For the first time that I can remember in my life, I no longer have an overwhelming urge and drive to find a wife and 'settle down' and get married and have kids.

I have had that desire as far bask as I can remember--since nursery school. Part of me feels like I somehow just gave up without letting myself know, but I know that is not the case. I have slowly realized this over the past week. I do not know when, exactly, this change occurred, but the slow realization over the past week became a sudden realization tonight.

For sure, I still have the desire to start a family. I believe that it is a strong part of me, but now it is not a main drive. It seems to me like I should feel lost without this, but I do not. I feel strangely at peace, and I even question my desire to have my own children someday. I do not know if I feel that it is necessary in my life.

To some of you, this will be a great shock. I know it is to me.

I would be lying if I said I wasn't interested in anybody. I am. But we are not together, and it doesn't seem like we will be anytime soon, if ever at all.

I do not know what this means. Not in the least bit. Maybe somewhere inside of me, I finally surrendered it to God completely. Maybe I am just tired of the major hurt from the two relationships that I thought for SURE would result in marriage. Maybe I am learning patience in waiting. Maybe I have given up. There is no test for this; no scientific method to test what the reason is.

I think, in part, it might be that I am relearning what love is. Not just romantic love either. All love. I have been forced, by things out of my control, to rearrange the ways that I think and feel about certain individuals. I have forced myself to rearrange the way I feel about certain individuals.

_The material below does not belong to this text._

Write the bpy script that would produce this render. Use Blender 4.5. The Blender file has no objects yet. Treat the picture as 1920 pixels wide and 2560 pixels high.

I know that this is not just a short, passing phase. It is here to stay for a while. It might even stay until it is clear to me who I will marry, of if I will marry. Again--the desire is still there, it is just not as huge and driving as it has been. It is like the difference between a shadow on a full sunny day and an overcast day with very low light; the shadow is still there, it is just faint and blends in with the other shadows and the light.